# Material provided:
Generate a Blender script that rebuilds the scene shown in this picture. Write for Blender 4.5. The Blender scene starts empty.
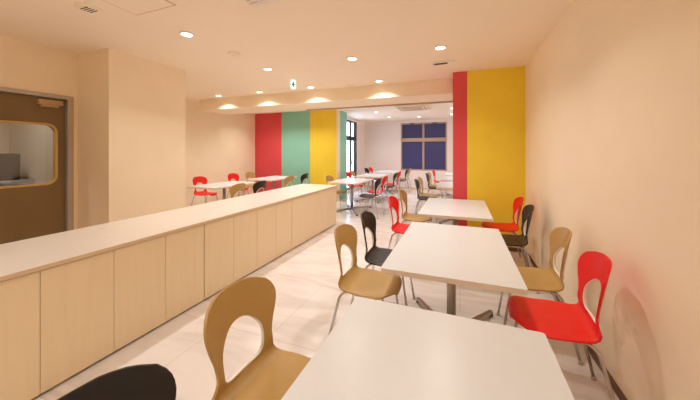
import bpy, bmesh, math, random
from mathutils import Vector, Matrix, Quaternion

random.seed(7)
C = bpy.context.scene.collection
scene = bpy.context.scene
PI = math.pi

# ------------------------------------------------------------------ camera
H = 2.60                      # ceiling height
cam_d = bpy.data.cameras.new('camera')
cam_d.sensor_fit = 'HORIZONTAL'
cam_d.sensor_width = 36.0
cam_d.lens = 36.0 * 287.0 / 700.0
cam_d.shift_y = -48.0 / 700.0
cam_d.clip_start = 0.02
cam = bpy.data.objects.new('camera', cam_d)
C.objects.link(cam)
cam.location = (0, 0, 1.40)
cam.rotation_euler = (PI / 2, 0, math.radians(20.97))
scene.camera = cam

# ------------------------------------------------------------------ world, exposure
w = bpy.data.worlds.new('world')
scene.world = w
w.use_nodes = True
bg = w.node_tree.nodes['Background']
bg.inputs[0].default_value = (0.62, 0.74, 1.0, 1)
bg.inputs[1].default_value = 11.0
scene.view_settings.view_transform = 'Standard'
scene.view_settings.look = 'None'
scene.view_settings.gamma = 1.0
scene.view_settings.use_curve_mapping = False
scene.view_settings.exposure = 0.13
scene.cycles.max_bounces = 16
scene.cycles.diffuse_bounces = 12
LAMP_W = 6.5
LAMP_COL = (1.0, 0.955, 0.88)
FAR_COL = (1.0, 0.93, 0.88)


# ------------------------------------------------------------------ materials
def lin(r, g, b):
    f = lambda c: (c / 255) / 12.92 if c / 255 <= 0.04045 else ((c / 255 + 0.055) / 1.055) ** 2.4
    return (f(r), f(g), f(b), 1)


def mat(name, col, rough=0.5, metal=0.0, noise=0.0, scale=8.0, bump=0.0, bscale=200.0, spec=0.5, stretch=None, coat=0.0):
    m = bpy.data.materials.new(name)
    m.use_nodes = True
    nt = m.node_tree
    b = nt.nodes['Principled BSDF']
    b.inputs['Base Color'].default_value = col
    b.inputs['Roughness'].default_value = rough
    b.inputs['Metallic'].default_value = metal
    b.inputs['Specular IOR Level'].default_value = spec
    b.inputs['Coat Weight'].default_value = coat
    tc = nt.nodes.new('ShaderNodeTexCoord')
    mp = nt.nodes.new('ShaderNodeMapping')
    nt.links.new(tc.outputs['Object'], mp.inputs['Vector'])
    if stretch:
        mp.inputs['Scale'].default_value = stretch
    if noise > 0:
        n = nt.nodes.new('ShaderNodeTexNoise')
        n.inputs['Scale'].default_value = scale
        n.inputs['Detail'].default_value = 4
        nt.links.new(mp.outputs['Vector'], n.inputs['Vector'])
        r = nt.nodes.new('ShaderNodeValToRGB')
        r.color_ramp.elements[0].position = 0.3
        r.color_ramp.elements[1].position = 0.7
        r.color_ramp.elements[0].color = tuple(max(0, c * (1 - noise)) for c in col[:3]) + (1,)
        r.color_ramp.elements[1].color = tuple(min(1, c * (1 + noise)) for c in col[:3]) + (1,)
        nt.links.new(n.outputs['Fac'], r.inputs['Fac'])
        nt.links.new(r.outputs['Color'], b.inputs['Base Color'])
    if bump > 0:
        n2 = nt.nodes.new('ShaderNodeTexNoise')
        n2.inputs['Scale'].default_value = bscale
        nt.links.new(mp.outputs['Vector'], n2.inputs['Vector'])
        bp = nt.nodes.new('ShaderNodeBump')
        bp.inputs['Strength'].default_value = bump
        bp.inputs['Distance'].default_value = 0.002
        nt.links.new(n2.outputs['Fac'], bp.inputs['Height'])
        nt.links.new(bp.outputs['Normal'], b.inputs['Normal'])
    return m


def emit(name, col, s):
    m = bpy.data.materials.new(name)
    m.use_nodes = True
    nt = m.node_tree
    nt.nodes.remove(nt.nodes['Principled BSDF'])
    e = nt.nodes.new('ShaderNodeEmission')
    e.inputs[0].default_value = col
    e.inputs[1].default_value = s
    nt.links.new(e.outputs[0], nt.nodes['Material Output'].inputs[0])
    return m


def glass_mat(name, tint=(0.95, 0.97, 1.0, 1), gloss=0.08):
    m = bpy.data.materials.new(name)
    m.use_nodes = True
    nt = m.node_tree
    nt.nodes.remove(nt.nodes['Principled BSDF'])
    t = nt.nodes.new('ShaderNodeBsdfTransparent')
    t.inputs[0].default_value = tint
    g = nt.nodes.new('ShaderNodeBsdfGlossy')
    g.inputs['Roughness'].default_value = 0.02
    mx = nt.nodes.new('ShaderNodeMixShader')
    mx.inputs[0].default_value = gloss
    nt.links.new(t.outputs[0], mx.inputs[1])
    nt.links.new(g.outputs[0], mx.inputs[2])
    nt.links.new(mx.outputs[0], nt.nodes['Material Output'].inputs[0])
    return m


def floor_mat():
    m = bpy.data.materials.new('marble_tile')
    m.use_nodes = True
    nt = m.node_tree
    L = nt.links
    b = nt.nodes['Principled BSDF']
    tc = nt.nodes.new('ShaderNodeTexCoord')
    # soft veins, running diagonally
    mp = nt.nodes.new('ShaderNodeMapping')
    mp.inputs['Rotation'].default_value = (0, 0, 0.6)
    mp.inputs['Scale'].default_value = (0.7, 2.6, 1)
    L.new(tc.outputs['Object'], mp.inputs['Vector'])
    n = nt.nodes.new('ShaderNodeTexNoise')
    n.inputs['Scale'].default_value = 1.6
    n.inputs['Detail'].default_value = 6
    n.inputs['Distortion'].default_value = 1.2
    L.new(mp.outputs['Vector'], n.inputs['Vector'])
    r = nt.nodes.new('ShaderNodeValToRGB')
    e = r.color_ramp.elements
    e[0].position = 0.36
    e[0].color = lin(211, 203, 201)
    e[1].position = 0.56
    e[1].color = lin(226, 221, 219)
    L.new(n.outputs['Fac'], r.inputs['Fac'])
    br = nt.nodes.new('ShaderNodeTexBrick')
    br.offset = 0.5
    br.inputs['Color1'].default_value = (1, 1, 1, 1)
    br.inputs['Color2'].default_value = (0.965, 0.965, 0.965, 1)
    br.inputs['Mortar'].default_value = (0.78, 0.76, 0.74, 1)
    br.inputs['Scale'].default_value = 1.0
    br.inputs['Brick Width'].default_value = 0.9
    br.inputs['Row Height'].default_value = 0.9
    br.inputs['Mortar Size'].default_value = 0.003
    L.new(tc.outputs['Object'], br.inputs['Vector'])
    mx = nt.nodes.new('ShaderNodeMix')
    mx.data_type = 'RGBA'
    mx.blend_type = 'MULTIPLY'
    mx.inputs[0].default_value = 1
    L.new(r.outputs['Color'], mx.inputs[6])
    L.new(br.outputs['Color'], mx.inputs[7])
    L.new(mx.outputs[2], b.inputs['Base Color'])
    b.inputs['Roughness'].default_value = 0.22
    b.inputs['Specular IOR Level'].default_value = 0.5
    return m


M = {}
M['wall'] = mat('beige_wallpaper', lin(246, 233, 210), 0.75, noise=0.015, scale=3, bump=0.15, bscale=260, spec=0.2)
M['wall_far'] = mat('pale_wallpaper', lin(240, 230, 225), 0.75, noise=0.015, scale=3, bump=0.1, bscale=260)
M['ceiling'] = mat('ceiling_paint', lin(247, 234, 214), 0.85, noise=0.01, scale=2)
M['red_paint'] = mat('red_paint', lin(220, 78, 86), 0.6, noise=0.03, scale=3)
M['teal_paint'] = mat('teal_paint', lin(140, 204, 186), 0.6, noise=0.03, scale=3)
M['yellow_paint'] = mat('yellow_paint', lin(243, 216, 62), 0.6, noise=0.03, scale=3)
M['floor'] = floor_mat()
M['base'] = mat('brown_vinyl', lin(112, 78, 58), 0.5, noise=0.05)
M['cabinet'] = mat('pale_maple', lin(232, 212, 176), 0.42, noise=0.02, scale=4, stretch=(6, 6, 0.6))
M['cabinet_body'] = mat('maple_edge', lin(190, 158, 120), 0.5, noise=0.05)
M['dark'] = mat('toe_shade_oven_dark', lin(48, 34, 26), 0.6, noise=0.05)  # plinth's dark tone stands in for toe-recess shade; the oven's own dark too
M['worktop'] = mat('cream_laminate', lin(228, 222, 216), 0.28, noise=0.012, scale=14)
M['worktop_edge'] = mat('cream_edge', lin(214, 190, 158), 0.4, noise=0.02)
M['table'] = mat('white_laminate', lin(217, 222, 228), 0.3, noise=0.008, scale=20)
M['table_edge'] = mat('beige_edge_band', lin(228, 213, 196), 0.45, noise=0.02)
M['chrome'] = mat('chrome', lin(205, 200, 194), 0.14, metal=1.0, noise=0.01)
M['steel'] = mat('satin_steel', lin(176, 168, 158), 0.32, metal=1.0, noise=0.02)
M['tan'] = mat('tan_plastic', lin(182, 147, 86), 0.42, noise=0.02, scale=30, bump=0.05, bscale=400)
M['red'] = mat('red_plastic', lin(228, 9, 7), 0.45, noise=0.02, scale=30)
M['black'] = mat('black_plastic', lin(27, 23, 21), 0.42, noise=0.05, scale=30)
M['rubber'] = mat('black_rubber', lin(30, 28, 27), 0.7, noise=0.05)
M['jamb'] = mat('grey_door_frame', lin(186, 180, 176), 0.35, metal=0.3, noise=0.02)
M['glide'] = mat('beige_glide', lin(196, 184, 168), 0.5, noise=0.03)
M['rim'] = mat('white_rim', lin(238, 232, 224), 0.4, noise=0.01)
M['white_plastic'] = mat('white_plastic', lin(240, 232, 222), 0.4, noise=0.01)
M['grille'] = mat('dark_grille', lin(60, 48, 38), 0.6, noise=0.05)
M['lamp'] = emit('lamp_glow', (1.0, 0.9, 0.74, 1), 14.0)
M['frame_dark'] = mat('dark_bronze_frame', lin(62, 58, 60), 0.4, metal=0.4, noise=0.03)
M['frame_light'] = mat('champagne_frame', lin(190, 166, 140), 0.4, metal=0.2, noise=0.02)
M['blue_pane'] = mat('opaque_blue_pane', lin(62, 66, 118), 0.35, noise=0.06, scale=2)  # opaque blue fill for the back window's panes
M['glass'] = glass_mat('clear_glass')
M['door'] = mat('olive_door_skin', lin(128, 104, 68), 0.5, noise=0.03)
M['door_trim'] = mat('yellowish_trim', lin(206, 172, 104), 0.5, noise=0.02)
M['green_glow'] = mat('green_sign_ink', lin(20, 140, 100), 0.4, noise=0.02)
M['sign_face'] = emit('lit_sign_face', (0.86, 1.0, 0.93, 1), 1.1)
M['kitchen'] = mat('kitchen_white', lin(225, 222, 220), 0.4, noise=0.02)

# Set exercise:
Could the lines from the top of the material through the line with "return (f(r), f(g), f(b), 1)" be repeated exactly, pictures left out?

# Task solution:
Generate a Blender script that rebuilds the scene shown in this picture. Write for Blender 4.5. The Blender scene starts empty.
import bpy, bmesh, math, random
from mathutils import Vector, Matrix, Quaternion

random.seed(7)
C = bpy.context.scene.collection
scene = bpy.context.scene
PI = math.pi

# ------------------------------------------------------------------ camera
H = 2.60                      # ceiling height
cam_d = bpy.data.cameras.new('camera')
cam_d.sensor_fit = 'HORIZONTAL'
cam_d.sensor_width = 36.0
cam_d.lens = 36.0 * 287.0 / 700.0
cam_d.shift_y = -48.0 / 700.0
cam_d.clip_start = 0.02
cam = bpy.data.objects.new('camera', cam_d)
C.objects.link(cam)
cam.location = (0, 0, 1.40)
cam.rotation_euler = (PI / 2, 0, math.radians(20.97))
scene.camera = cam

# ------------------------------------------------------------------ world, exposure
w = bpy.data.worlds.new('world')
scene.world = w
w.use_nodes = True
bg = w.node_tree.nodes['Background']
bg.inputs[0].default_value = (0.62, 0.74, 1.0, 1)
bg.inputs[1].default_value = 11.0
scene.view_settings.view_transform = 'Standard'
scene.view_settings.look = 'None'
scene.view_settings.gamma = 1.0
scene.view_settings.use_curve_mapping = False
scene.view_settings.exposure = 0.13
scene.cycles.max_bounces = 16
scene.cycles.diffuse_bounces = 12
LAMP_W = 6.5
LAMP_COL = (1.0, 0.955, 0.88)
FAR_COL = (1.0, 0.93, 0.88)


# ------------------------------------------------------------------ materials
def lin(r, g, b):
    f = lambda c: (c / 255) / 12.92 if c / 255 <= 0.04045 else ((c / 255 + 0.055) / 1.055) ** 2.4
    return (f(r), f(g), f(b), 1)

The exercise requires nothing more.